--- Supplied material ---

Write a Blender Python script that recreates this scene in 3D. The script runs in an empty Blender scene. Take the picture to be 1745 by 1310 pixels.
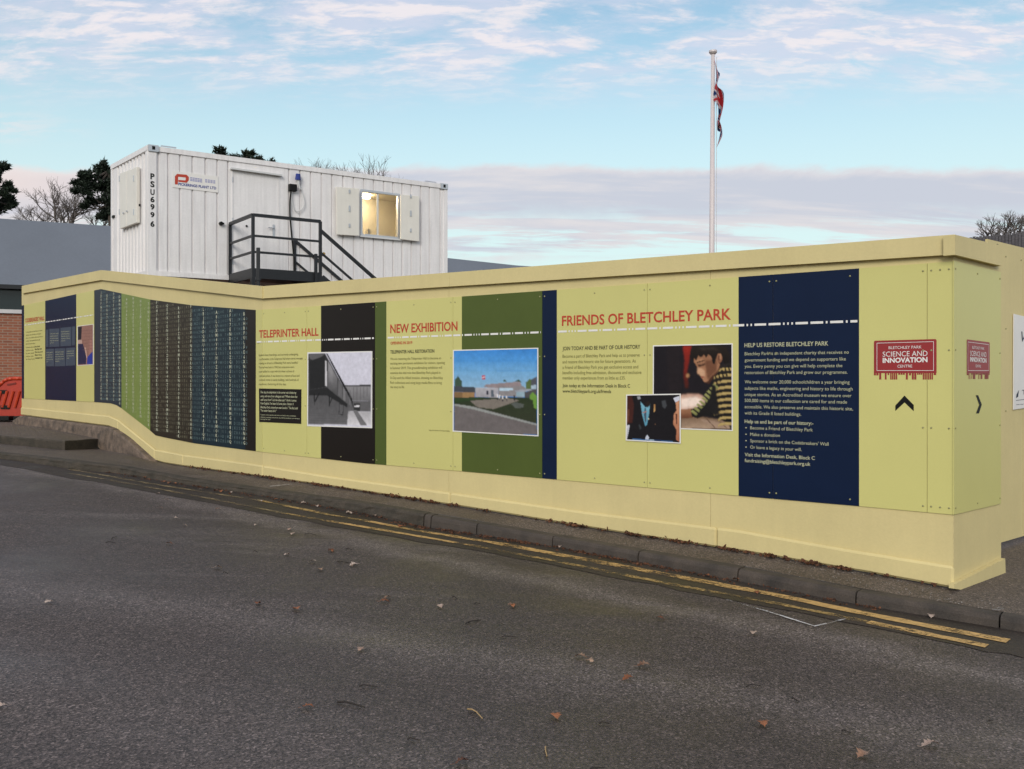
import bpy, bmesh, math, random
from mathutils import Vector, Matrix, noise
rnd = random.Random(11)
R = math.radians
sc = bpy.context.scene
# ------------------------------------------------------------ camera
F, CU, HV, CAMZ = 1650.0, 872.5, 645.0, 1.7      # focal length and horizon measured in photo pixels
cam_d = bpy.data.cameras.new('camera'); cam = bpy.data.objects.new('camera', cam_d)
sc.collection.objects.link(cam); sc.camera = cam
cam_d.sensor_width = 36.0; cam_d.lens = 36.0*F/1745.0; cam_d.shift_y = -10.0/1745.0
cam_d.clip_end = 3000; cam_d.clip_start = 0.05
cam.location = (0, 0, CAMZ); cam.rotation_euler = (R(90), 0, 0)
# ------------------------------------------------------------ world, sun, exposure
SUN_EL, SUN_AZ = R(26), R(190)                      # azimuth clockwise from +Y: behind the camera, to the left
w = bpy.data.worlds.new('World'); sc.world = w; w.use_nodes = True
nt = w.node_tree; N = nt.nodes; L = nt.links; N.clear()
out = N.new('ShaderNodeOutputWorld'); bg = N.new('ShaderNodeBackground'); bg.inputs['Strength'].default_value = 0.10
L.new(bg.outputs[0], out.inputs[0])
sky = N.new('ShaderNodeTexSky'); sky.sky_type = 'NISHITA'; sky.sun_disc = False
sky.sun_elevation = SUN_EL; sky.sun_rotation = SUN_AZ; sky.air_density = 1.0; sky.dust_density = 1.2; sky.ozone_density = 1.6
def mixc(a, b, f, mode='MIX'):
    m = N.new('ShaderNodeMix'); m.data_type = 'RGBA'; m.blend_type = mode; m.clamp_factor = True
    for s, v in ((m.inputs[0], f), (m.inputs[6], a), (m.inputs[7], b)):
        if hasattr(v, 'is_output'): L.new(v, s)
        else: s.default_value = v
    return m.outputs[2]
def mth(op, a, b=None, c=None, clamp=False):
    m = N.new('ShaderNodeMath'); m.operation = op; m.use_clamp = clamp
    for i, v in enumerate((a, b, c)):
        if v is None: continue
        if hasattr(v, 'is_output'): L.new(v, m.inputs[i])
        else: m.inputs[i].default_value = v
    return m.outputs[0]
def smooth(x, lo, hi):
    m = N.new('ShaderNodeMapRange'); m.interpolation_type = 'SMOOTHSTEP'
    L.new(x, m.inputs[0]); m.inputs[1].default_value = lo; m.inputs[2].default_value = hi
    return m.outputs[0]
tc = N.new('ShaderNodeTexCoord'); sep = N.new('ShaderNodeSeparateXYZ'); L.new(tc.outputs['Generated'], sep.inputs[0])
X, Y, Z = sep.outputs
zz = mth('ADD', mth('MAXIMUM', Z, 0.0), 0.20)
px = mth('DIVIDE', X, zz); py = mth('DIVIDE', Y, zz)
cmb = N.new('ShaderNodeCombineXYZ'); L.new(px, cmb.inputs[0]); L.new(py, cmb.inputs[1])
def cloudnoise(scale, sx, sy, det=7, rough=.6, dist=.3, rot=0, off=(0, 0, 0)):
    mp = N.new('ShaderNodeMapping'); mp.inputs['Scale'].default_value = (sx, sy, 1)
    mp.inputs['Rotation'].default_value = (0, 0, rot); mp.inputs['Location'].default_value = off
    L.new(cmb.outputs[0], mp.inputs[0])
    n = N.new('ShaderNodeTexNoise'); n.inputs['Scale'].default_value = scale; n.inputs['Detail'].default_value = det
    n.inputs['Roughness'].default_value = rough; n.inputs['Distortion'].default_value = dist
    L.new(mp.outputs[0], n.inputs['Vector']); return n.outputs[0]
wob = cloudnoise(2.5, 1, .6, 6, .62, .3, 0, (3, 2, 0)); wfine = cloudnoise(9, 1, .8, 5, .6, .3, 0, (1, 7, 0))
TZ = mth('DIVIDE', Z, mth('MAXIMUM', Y, .25))                              # the bank of cloud lies straight across the north
TZ = mth('ADD', TZ, mth('MULTIPLY', mth('SUBTRACT', wob, .5), .030)); TZ = mth('ADD', TZ, mth('MULTIPLY', mth('SUBTRACT', wfine, .5), .016))
base = mixc(sky.outputs[0], (1.16, 1.22, 1.04, 1), 1.0, 'MULTIPLY')
base = mixc(base, (4.6, 5.7, 5.65, 1), mth('MULTIPLY', mth('SUBTRACT', 1.0, smooth(Z, .10, .40), clamp=True), .85))
hi_b = cloudnoise(1.25, .8, 1.5, 5, .6, .3, R(-14), (7.3, 1.2, 0))
hi_n = cloudnoise(4.2, .8, 1.7, 9, .66, .25, R(-12), (1.7, .4, 0))
rip = cloudnoise(13, .75, 1.9, 6, .62, .3, R(-16), (0, 5, 0))
top = smooth(TZ, .27, .345)
mass = mth('MULTIPLY', mth('MULTIPLY', smooth(hi_n, .32, .60), smooth(hi_b, .22, .46)), top)
c1 = mixc(base, (4.75, 4.75, 5.55, 1), mth('MULTIPLY', mass, .70))
rp = mth('MULTIPLY', mth('MULTIPLY', smooth(rip, .43, .60), smooth(hi_n, .38, .56)), mth('MULTIPLY', smooth(hi_b, .27, .46), top))
c1 = mixc(c1, (6.3, 5.75, 5.7, 1), mth('MULTIPLY', rp, .70))
left = mth('SUBTRACT', 1.0, smooth(X, -.52, -.36))
lw = mth('MULTIPLY', mth('MULTIPLY', smooth(rip, .40, .60), left), mth('MULTIPLY', smooth(TZ, .235, .26), mth('SUBTRACT', 1.0, smooth(TZ, .26, .285))))
c1 = mixc(c1, (5.9, 5.3, 5.3, 1), mth('MULTIPLY', lw, .7))
bank = mth('MULTIPLY', smooth(TZ, .118, .140), mth('SUBTRACT', 1.0, smooth(TZ, .212, .222)))
bn = cloudnoise(3.2, .35, 1.5, 7, .62, .3, R(3), (2, 9, 0))
gapn = cloudnoise(4.5, .35, 1.8, 7, .65, .3, R(2), (4, 3, 0))
bank_c = mixc((3.85, 4.0, 4.6, 1), (4.95, 4.7, 4.85, 1), smooth(mth('SUBTRACT', bn, mth('MULTIPLY', mth('SUBTRACT', TZ, .178), 3.0)), .44, .66))
bank_c = mixc(bank_c, (5.6, 4.75, 4.6, 1), mth('MULTIPLY', mth('SUBTRACT', 1.0, smooth(X, -.50, -.25)), smooth(TZ, .15, .20)))
bank_c = mixc(bank_c, (5.7, 5.2, 5.1, 1), mth('MULTIPLY', smooth(TZ, .205, .217), .55))
low = mth('SUBTRACT', 1.0, smooth(TZ, .145, .185))
bank = mth('MULTIPLY', bank, mth('SUBTRACT', 1.0, mth('MULTIPLY', smooth(gapn, .46, .58), low)))
c1 = mixc(c1, bank_c, mth('MULTIPLY', bank, .93))
L.new(c1, bg.inputs[0])
sun_d = bpy.data.lights.new('sun', 'SUN'); sun_d.energy = 1.1; sun_d.angle = R(25); sun_d.color = (1.0, .96, .89)
sun = bpy.data.objects.new('sun', sun_d); sc.collection.objects.link(sun)
sd = Vector((math.sin(SUN_AZ)*math.cos(SUN_EL), math.cos(SUN_AZ)*math.cos(SUN_EL), math.sin(SUN_EL)))
sun.rotation_euler = sd.to_track_quat('Z', 'Y').to_euler(); sun.location = (0, -5, 12)
sc.view_settings.view_transform = 'Standard'; sc.view_settings.look = 'None'
sc.view_settings.exposure = 0.62; sc.view_settings.gamma = 1.0
sc.cycles.max_bounces = 6; sc.cycles.caustics_reflective = False; sc.cycles.caustics_refractive = False
sc.cycles.use_denoising = True

# ------------------------------------------------------------ materials
def lin(c):
    return tuple(((x/255.0)/12.92 if x/255.0 <= .04045 else (((x/255.0)+.055)/1.055)**2.4) for x in c)
def mat(name, col, rough=.6, var=.12, vscale=3.0, fine=0.0, fscale=60.0, bump=0.0, bscale=80.0, metal=0.0, spec=.5, col2=None, streak=0.0):
    m = bpy.data.materials.new(name); m.use_nodes = True; t = m.node_tree; n = t.nodes; l = t.links
    b = n['Principled BSDF']; b.inputs['Roughness'].default_value = rough; b.inputs['Metallic'].default_value = metal
    b.inputs['Specular IOR Level'].default_value = spec
    g = n.new('ShaderNodeNewGeometry')
    no = n.new('ShaderNodeTexNoise'); no.inputs['Scale'].default_value = vscale; no.inputs['Detail'].default_value = 6
    no.inputs['Roughness'].default_value = .6; l.new(g.outputs['Position'], no.inputs['Vector'])
    cr = n.new('ShaderNodeValToRGB'); l.new(no.outputs[0], cr.inputs[0])
    c2 = col2 or tuple(c*(1-2.2*var) for c in col)
    cr.color_ramp.elements[0].position = .3; cr.color_ramp.elements[0].color = (*c2, 1)
    cr.color_ramp.elements[1].position = .68; cr.color_ramp.elements[1].color = (*col, 1)
    res = cr.outputs[0]
    if fine > 0:
        n2 = n.new('ShaderNodeTexNoise'); n2.inputs['Scale'].default_value = fscale; n2.inputs['Detail'].default_value = 3
        l.new(g.outputs['Position'], n2.inputs['Vector'])
        mr = n.new('ShaderNodeMapRange'); l.new(n2.outputs[0], mr.inputs[0]); mr.inputs[1].default_value = .3; mr.inputs[2].default_value = .7
        mr.inputs[3].default_value = 1-fine; mr.inputs[4].default_value = 1+fine
        mx = n.new('ShaderNodeVectorMath'); mx.operation = 'SCALE'; l.new(res, mx.inputs[0]); l.new(mr.outputs[0], mx.inputs['Scale'])
        res = mx.outputs[0]
    if streak > 0:
        mp = n.new('ShaderNodeMapping'); mp.inputs['Scale'].default_value = (14, 14, .9); l.new(g.outputs['Position'], mp.inputs[0])
        n3 = n.new('ShaderNodeTexNoise'); n3.inputs['Scale'].default_value = 1; n3.inputs['Detail'].default_value = 5; l.new(mp.outputs[0], n3.inputs['Vector'])
        mr = n.new('ShaderNodeMapRange'); l.new(n3.outputs[0], mr.inputs[0]); mr.inputs[1].default_value = .35; mr.inputs[2].default_value = .6
        mr.inputs[3].default_value = 1-streak; mr.inputs[4].default_value = 1
        mx = n.new('ShaderNodeVectorMath'); mx.operation = 'SCALE'; l.new(res, mx.inputs[0]); l.new(mr.outputs[0], mx.inputs['Scale'])
        res = mx.outputs[0]
    l.new(res, b.inputs['Base Color'])
    if bump > 0:
        nb = n.new('ShaderNodeTexNoise'); nb.inputs['Scale'].default_value = bscale; nb.inputs['Detail'].default_value = 4
        l.new(g.outputs['Position'], nb.inputs['Vector'])
        bp = n.new('ShaderNodeBump'); bp.inputs['Strength'].default_value = bump; bp.inputs['Distance'].default_value = .01
        l.new(nb.outputs[0], bp.inputs['Height']); l.new(bp.outputs[0], b.inputs['Normal'])
    return m
M = {}
M['ply'] = mat('cream_paint', (.675, .562, .272), .62, .05, 1.1, .02, 45, .10, 60, streak=.02)
M['yellow'] = mat('printed_yellow', (.615, .572, .205), .42, .025, .8, .012, 90, .10, 2.2)
M['navy'] = mat('printed_navy', (.005, .013, .042), .38, .05, spec=.16)
M['slate'] = mat('printed_slate', (.026, .036, .050), .4, .05, spec=.2)
M['dkbrown'] = mat('printed_dark_brown', (.013, .009, .007), .38, .05, spec=.16)
M['brown'] = mat('printed_brown', (.028, .021, .013), .4, .08, spec=.2)
M['teal'] = mat('printed_teal', (.009, .022, .033), .4, .08, spec=.2)
M['green'] = mat('printed_green', (.080, .108, .022), .4, .04, spec=.25)
M['lime'] = mat('printed_lime', (.19, .25, .052), .45, .04)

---

Set task:
Find the string "pixels" in the listing and return every line that holds it.

The output:
Write a Blender Python script that recreates this scene in 3D. The script runs in an empty Blender scene. Take the picture to be 1745 by 1310 pixels.
F, CU, HV, CAMZ = 1650.0, 872.5, 645.0, 1.7      # focal length and horizon measured in photo pixels